◆ GIVEN PROBLEM:
Reply with nothing except the number of lines that contain the word "recreates".

◆ THE DATA:
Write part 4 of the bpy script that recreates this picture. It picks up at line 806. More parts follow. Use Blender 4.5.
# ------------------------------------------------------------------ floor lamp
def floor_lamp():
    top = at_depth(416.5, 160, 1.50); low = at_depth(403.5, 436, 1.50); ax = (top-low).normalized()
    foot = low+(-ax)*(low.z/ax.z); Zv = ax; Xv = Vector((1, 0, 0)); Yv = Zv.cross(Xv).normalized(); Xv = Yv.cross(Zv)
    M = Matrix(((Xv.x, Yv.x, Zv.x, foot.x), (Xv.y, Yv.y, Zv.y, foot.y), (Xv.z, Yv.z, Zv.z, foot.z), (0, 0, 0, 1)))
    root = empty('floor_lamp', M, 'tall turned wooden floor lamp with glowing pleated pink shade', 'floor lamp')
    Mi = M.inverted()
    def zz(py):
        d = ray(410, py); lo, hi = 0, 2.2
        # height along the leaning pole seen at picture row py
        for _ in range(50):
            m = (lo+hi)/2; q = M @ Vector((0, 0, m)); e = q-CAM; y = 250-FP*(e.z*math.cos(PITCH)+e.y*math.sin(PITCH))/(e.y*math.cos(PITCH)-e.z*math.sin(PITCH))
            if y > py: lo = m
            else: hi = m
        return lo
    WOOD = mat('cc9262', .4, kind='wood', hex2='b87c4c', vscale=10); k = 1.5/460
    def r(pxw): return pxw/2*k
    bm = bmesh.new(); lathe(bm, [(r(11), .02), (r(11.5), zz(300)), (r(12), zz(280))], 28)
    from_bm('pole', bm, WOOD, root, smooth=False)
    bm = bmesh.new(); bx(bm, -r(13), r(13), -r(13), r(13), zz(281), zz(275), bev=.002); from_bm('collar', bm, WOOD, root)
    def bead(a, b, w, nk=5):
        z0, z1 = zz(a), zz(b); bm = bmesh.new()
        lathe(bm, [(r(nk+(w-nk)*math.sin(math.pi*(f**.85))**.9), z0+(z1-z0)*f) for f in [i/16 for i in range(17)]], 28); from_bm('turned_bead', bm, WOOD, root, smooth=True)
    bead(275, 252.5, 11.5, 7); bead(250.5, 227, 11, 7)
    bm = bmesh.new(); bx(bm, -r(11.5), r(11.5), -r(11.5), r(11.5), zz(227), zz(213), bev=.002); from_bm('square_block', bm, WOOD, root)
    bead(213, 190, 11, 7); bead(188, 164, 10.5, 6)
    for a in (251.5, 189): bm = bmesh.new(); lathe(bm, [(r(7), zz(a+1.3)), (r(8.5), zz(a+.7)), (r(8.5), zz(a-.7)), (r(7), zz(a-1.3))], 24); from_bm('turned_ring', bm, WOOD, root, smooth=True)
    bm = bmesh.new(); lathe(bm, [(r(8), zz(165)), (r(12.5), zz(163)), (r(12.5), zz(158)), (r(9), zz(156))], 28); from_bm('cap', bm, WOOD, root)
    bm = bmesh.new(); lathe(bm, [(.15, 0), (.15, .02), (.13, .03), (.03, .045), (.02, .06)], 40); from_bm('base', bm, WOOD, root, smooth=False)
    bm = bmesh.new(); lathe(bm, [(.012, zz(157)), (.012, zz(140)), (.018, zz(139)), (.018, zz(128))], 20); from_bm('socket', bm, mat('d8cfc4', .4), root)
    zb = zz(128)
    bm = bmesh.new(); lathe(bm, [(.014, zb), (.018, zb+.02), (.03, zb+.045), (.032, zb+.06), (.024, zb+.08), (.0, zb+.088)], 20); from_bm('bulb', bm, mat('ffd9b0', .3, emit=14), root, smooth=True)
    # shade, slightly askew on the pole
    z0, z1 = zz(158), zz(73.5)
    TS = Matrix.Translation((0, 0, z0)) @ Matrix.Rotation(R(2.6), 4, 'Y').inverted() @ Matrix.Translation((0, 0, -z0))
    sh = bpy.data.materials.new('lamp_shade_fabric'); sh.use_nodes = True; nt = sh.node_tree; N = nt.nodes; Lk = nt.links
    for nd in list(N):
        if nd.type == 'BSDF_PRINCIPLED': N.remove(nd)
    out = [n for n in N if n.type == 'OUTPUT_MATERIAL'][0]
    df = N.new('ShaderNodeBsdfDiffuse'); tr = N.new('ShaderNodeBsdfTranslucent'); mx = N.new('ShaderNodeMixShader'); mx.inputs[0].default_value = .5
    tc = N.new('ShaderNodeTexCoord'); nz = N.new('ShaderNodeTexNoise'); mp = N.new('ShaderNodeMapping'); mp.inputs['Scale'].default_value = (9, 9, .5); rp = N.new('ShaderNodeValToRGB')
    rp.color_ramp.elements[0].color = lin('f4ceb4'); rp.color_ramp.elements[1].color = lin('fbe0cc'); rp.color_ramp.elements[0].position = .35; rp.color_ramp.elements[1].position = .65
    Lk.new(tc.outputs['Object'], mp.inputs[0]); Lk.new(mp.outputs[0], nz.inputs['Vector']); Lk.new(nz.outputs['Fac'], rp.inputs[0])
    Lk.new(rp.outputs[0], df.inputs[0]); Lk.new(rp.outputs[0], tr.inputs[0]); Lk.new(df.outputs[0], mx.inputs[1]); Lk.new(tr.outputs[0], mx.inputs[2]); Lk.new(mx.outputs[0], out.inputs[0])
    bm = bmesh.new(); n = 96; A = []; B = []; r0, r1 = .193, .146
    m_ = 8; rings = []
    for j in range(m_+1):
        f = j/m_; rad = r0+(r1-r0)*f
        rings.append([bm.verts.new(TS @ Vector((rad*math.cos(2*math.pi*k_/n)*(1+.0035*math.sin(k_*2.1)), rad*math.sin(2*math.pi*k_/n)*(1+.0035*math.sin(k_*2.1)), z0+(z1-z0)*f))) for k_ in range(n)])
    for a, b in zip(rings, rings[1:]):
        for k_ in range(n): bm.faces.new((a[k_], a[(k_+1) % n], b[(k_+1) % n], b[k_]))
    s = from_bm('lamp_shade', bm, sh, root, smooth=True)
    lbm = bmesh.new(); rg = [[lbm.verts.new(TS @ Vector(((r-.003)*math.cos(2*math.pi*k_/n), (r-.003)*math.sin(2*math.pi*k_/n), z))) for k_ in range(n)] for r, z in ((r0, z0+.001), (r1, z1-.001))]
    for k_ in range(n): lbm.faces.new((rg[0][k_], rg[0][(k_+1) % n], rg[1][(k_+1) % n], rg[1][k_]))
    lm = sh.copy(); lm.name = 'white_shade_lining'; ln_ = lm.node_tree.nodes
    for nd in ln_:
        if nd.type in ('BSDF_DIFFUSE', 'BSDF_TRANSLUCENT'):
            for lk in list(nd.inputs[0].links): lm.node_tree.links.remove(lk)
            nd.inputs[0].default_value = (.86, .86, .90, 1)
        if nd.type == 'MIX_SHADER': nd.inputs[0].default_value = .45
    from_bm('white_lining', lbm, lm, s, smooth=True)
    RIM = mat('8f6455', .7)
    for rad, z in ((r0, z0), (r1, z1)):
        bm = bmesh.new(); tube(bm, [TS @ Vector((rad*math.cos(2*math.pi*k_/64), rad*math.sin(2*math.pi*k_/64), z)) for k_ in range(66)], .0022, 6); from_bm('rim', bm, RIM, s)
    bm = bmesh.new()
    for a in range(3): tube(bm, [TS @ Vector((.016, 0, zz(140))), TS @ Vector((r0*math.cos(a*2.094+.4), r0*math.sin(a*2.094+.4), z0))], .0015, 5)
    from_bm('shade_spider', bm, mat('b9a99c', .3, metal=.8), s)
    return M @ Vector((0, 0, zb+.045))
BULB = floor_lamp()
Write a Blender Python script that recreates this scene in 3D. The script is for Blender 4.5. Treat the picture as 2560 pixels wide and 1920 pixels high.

◆ EXERCISE ANSWER:
2